Pedestrians walk along East Congress Street where Herbert Avenue once crossed the intersection in downtown Tucson on May 21, 2018.

To celebrate spring, the Downtown Tucson Partnership wants to decorate Congress Street with poetry. 

The downtown organization is partnering with the University of Arizona Poetry Center to host the first Old Pueblo Poems literary competition.

Write a haiku about "Life in the City" and submit it by Monday, Feb. 25. Twenty winning haikus chosen by Tucson's poet laureate TC Tolbert will be displayed along Congress Street through the spring months. Winners will also get a $25 downtown Tucson gift card. 

"I love having poetry available in public spaces," says Tyler Meier, the executive director of the UA Poetry Center. "It often provides an opportunity for someone that maybe they didn't even know they wanted. It can be a chance for reflection ... or it might remind you of something that happened years ago." 
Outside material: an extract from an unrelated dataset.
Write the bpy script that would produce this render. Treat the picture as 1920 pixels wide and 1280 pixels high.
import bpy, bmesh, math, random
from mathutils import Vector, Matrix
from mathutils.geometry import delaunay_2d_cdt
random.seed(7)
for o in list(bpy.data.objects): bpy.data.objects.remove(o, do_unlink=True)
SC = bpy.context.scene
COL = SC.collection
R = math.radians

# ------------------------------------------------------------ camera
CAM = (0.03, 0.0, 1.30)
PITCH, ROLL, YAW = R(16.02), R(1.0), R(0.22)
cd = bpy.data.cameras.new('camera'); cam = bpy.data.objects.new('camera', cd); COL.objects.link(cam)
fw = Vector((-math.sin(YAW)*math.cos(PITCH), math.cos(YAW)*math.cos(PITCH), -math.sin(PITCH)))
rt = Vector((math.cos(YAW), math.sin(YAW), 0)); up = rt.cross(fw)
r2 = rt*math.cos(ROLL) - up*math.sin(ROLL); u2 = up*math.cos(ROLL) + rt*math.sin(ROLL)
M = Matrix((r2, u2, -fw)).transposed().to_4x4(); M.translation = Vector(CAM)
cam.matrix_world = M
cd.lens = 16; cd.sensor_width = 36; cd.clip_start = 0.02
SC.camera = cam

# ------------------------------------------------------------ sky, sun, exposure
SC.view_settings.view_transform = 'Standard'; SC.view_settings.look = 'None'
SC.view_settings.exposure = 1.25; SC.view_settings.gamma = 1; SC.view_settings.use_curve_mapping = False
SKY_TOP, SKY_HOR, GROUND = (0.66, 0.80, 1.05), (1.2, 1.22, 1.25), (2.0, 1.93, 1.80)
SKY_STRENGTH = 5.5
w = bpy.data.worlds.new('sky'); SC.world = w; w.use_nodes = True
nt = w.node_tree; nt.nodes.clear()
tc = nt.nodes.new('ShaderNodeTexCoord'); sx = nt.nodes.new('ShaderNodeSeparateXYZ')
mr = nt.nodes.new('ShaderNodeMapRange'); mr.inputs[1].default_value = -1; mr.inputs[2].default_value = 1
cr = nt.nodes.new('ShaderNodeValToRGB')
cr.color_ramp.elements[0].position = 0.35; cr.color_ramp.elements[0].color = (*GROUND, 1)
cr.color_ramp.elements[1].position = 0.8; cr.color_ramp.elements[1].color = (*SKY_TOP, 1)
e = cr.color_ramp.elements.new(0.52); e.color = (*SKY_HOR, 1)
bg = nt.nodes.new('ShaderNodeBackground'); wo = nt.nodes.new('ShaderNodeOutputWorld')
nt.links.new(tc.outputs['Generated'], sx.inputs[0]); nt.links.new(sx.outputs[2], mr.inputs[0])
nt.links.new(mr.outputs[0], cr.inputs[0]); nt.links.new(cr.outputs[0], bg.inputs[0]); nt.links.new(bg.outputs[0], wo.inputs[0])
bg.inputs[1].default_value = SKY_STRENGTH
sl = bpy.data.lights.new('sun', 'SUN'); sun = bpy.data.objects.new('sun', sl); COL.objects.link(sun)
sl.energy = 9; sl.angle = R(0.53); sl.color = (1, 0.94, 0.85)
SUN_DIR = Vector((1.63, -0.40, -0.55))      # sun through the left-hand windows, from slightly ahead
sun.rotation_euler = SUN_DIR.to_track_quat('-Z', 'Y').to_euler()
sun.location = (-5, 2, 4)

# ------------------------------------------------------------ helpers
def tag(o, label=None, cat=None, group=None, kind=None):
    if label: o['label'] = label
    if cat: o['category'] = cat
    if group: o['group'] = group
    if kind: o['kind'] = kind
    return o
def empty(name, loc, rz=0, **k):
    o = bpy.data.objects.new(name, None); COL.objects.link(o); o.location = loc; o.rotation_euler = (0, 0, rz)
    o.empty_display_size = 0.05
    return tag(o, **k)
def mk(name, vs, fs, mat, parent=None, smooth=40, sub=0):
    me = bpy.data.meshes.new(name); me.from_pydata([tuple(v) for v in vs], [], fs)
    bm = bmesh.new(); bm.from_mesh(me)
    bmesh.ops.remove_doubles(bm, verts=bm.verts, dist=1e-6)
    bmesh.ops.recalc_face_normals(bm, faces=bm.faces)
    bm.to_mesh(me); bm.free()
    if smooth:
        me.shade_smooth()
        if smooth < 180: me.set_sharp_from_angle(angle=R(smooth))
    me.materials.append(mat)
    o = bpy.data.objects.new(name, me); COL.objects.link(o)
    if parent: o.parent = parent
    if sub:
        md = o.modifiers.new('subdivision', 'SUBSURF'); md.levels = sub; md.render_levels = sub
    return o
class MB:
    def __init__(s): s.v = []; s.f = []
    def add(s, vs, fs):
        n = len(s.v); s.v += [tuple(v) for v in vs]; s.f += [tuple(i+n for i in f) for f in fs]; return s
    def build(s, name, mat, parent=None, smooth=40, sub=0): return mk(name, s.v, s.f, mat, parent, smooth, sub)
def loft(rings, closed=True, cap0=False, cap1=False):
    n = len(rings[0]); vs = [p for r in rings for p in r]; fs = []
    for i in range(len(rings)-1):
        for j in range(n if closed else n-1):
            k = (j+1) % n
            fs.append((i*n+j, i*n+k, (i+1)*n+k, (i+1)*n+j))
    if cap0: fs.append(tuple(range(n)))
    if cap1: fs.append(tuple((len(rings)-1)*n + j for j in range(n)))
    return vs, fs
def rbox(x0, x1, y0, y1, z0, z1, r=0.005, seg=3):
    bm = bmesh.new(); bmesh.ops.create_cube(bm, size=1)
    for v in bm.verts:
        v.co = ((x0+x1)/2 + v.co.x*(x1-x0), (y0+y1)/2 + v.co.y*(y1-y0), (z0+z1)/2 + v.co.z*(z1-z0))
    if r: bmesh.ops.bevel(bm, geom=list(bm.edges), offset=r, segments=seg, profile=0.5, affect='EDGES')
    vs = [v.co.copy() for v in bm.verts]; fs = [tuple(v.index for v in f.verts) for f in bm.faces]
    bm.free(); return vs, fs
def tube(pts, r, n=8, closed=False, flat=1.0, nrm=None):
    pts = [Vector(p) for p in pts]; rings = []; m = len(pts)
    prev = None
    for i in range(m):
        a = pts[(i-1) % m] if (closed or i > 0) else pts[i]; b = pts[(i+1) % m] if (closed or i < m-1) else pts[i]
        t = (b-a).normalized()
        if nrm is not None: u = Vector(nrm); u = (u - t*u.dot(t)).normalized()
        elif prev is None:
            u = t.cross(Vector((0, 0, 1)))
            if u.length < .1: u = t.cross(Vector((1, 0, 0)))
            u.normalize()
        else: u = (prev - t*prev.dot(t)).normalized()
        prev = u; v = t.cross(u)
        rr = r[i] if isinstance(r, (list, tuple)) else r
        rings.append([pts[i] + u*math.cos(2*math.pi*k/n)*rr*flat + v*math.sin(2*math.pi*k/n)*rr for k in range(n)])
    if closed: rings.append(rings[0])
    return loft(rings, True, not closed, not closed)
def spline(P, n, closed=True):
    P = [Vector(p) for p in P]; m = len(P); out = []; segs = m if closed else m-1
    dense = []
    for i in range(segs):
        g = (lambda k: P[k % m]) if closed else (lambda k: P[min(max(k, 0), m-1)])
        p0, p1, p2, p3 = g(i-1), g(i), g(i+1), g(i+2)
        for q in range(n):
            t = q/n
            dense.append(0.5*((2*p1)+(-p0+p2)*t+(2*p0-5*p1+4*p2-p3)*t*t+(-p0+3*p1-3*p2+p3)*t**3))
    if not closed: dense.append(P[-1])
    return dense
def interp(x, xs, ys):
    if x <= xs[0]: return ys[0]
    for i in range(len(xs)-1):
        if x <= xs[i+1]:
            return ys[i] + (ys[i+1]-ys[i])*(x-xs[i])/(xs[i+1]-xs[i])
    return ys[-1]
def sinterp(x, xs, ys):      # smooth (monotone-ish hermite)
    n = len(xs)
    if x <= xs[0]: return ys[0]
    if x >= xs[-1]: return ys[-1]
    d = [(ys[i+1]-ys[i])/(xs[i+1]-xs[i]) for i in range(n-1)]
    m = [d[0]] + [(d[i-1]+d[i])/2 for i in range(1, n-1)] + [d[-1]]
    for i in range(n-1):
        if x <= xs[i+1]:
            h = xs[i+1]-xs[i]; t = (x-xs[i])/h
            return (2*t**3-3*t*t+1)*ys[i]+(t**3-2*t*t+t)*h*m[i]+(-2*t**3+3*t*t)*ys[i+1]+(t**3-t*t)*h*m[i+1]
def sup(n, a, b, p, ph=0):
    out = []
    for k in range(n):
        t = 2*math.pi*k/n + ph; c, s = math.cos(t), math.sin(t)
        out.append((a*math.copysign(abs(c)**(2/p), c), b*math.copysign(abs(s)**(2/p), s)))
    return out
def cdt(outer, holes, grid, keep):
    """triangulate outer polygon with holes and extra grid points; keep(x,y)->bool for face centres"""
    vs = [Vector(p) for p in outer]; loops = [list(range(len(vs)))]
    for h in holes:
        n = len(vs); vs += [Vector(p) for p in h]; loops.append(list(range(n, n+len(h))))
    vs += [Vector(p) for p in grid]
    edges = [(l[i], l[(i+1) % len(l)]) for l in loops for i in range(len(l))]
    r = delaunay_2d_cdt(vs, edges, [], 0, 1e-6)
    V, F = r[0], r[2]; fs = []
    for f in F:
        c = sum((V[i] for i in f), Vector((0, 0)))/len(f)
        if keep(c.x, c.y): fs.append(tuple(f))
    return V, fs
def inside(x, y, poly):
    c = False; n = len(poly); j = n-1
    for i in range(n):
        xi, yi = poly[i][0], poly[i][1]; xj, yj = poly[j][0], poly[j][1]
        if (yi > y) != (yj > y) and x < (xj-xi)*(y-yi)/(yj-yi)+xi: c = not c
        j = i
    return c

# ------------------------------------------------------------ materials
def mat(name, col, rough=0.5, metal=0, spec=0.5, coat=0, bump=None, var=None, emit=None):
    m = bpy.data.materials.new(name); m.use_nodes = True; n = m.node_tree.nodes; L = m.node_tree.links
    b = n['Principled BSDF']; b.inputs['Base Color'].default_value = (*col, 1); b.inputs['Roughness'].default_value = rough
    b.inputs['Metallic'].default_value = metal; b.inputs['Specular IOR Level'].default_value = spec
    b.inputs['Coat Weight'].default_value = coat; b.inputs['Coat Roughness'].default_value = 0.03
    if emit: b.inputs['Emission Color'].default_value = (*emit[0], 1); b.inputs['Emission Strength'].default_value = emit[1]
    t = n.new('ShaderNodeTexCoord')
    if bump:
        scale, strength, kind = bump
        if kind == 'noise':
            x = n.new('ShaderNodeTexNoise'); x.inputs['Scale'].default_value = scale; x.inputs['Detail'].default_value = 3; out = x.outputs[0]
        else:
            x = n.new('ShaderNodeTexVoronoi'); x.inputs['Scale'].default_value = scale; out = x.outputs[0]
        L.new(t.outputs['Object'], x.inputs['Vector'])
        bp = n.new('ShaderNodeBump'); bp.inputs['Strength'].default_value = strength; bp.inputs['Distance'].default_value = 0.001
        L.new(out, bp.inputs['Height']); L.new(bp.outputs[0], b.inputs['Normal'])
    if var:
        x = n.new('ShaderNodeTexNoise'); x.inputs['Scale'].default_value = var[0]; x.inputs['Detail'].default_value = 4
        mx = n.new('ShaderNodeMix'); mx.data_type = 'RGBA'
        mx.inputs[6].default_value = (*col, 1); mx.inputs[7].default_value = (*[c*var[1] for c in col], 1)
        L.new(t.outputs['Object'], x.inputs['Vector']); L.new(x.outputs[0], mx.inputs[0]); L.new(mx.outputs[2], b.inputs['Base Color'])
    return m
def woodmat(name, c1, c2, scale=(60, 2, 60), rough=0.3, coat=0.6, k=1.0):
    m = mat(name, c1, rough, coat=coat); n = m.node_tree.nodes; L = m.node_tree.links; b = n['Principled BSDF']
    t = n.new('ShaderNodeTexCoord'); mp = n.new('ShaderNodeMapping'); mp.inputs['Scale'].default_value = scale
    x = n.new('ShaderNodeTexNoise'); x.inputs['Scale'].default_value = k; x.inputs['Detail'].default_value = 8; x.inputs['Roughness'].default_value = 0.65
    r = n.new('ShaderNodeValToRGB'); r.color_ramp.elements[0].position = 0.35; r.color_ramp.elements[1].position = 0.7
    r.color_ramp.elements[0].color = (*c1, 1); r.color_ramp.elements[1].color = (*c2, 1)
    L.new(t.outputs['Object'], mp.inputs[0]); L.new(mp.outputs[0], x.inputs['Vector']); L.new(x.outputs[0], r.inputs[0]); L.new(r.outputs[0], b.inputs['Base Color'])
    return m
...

Haikus are a Japanese form of poetry with 17 syllables — five syllables in the first line, seven syllables in the second and five in the third. It's a very accessible style of poetry, Meier says. 

Kathleen Eriksen, the CEO of the Downtown Tucson Partnership, says the idea for a Tucson poetry contest came from a similar haiku competition in Washington, D.C. 

"I think it adds color to the community, not only in a visual way, but also a cultural way," Eriksen says. "It provides this opportunity to be creative and really embrace the city and then display it for everyone to see." 

You can submit up to three haikus about life in Tucson, especially in the spring — human life, plant life, critter life. Get creative. 

The winning poems will go up downtown around March 21. Eriksen says a plan is in the works to showcase the newly installed public art with a walking tour, poetry reading hybrid. 

"Art gives people a chance to feel connected to others who they don't know, and in doing so, it's an exciting way to imagine how the community thinks of itself and operates," Meier says.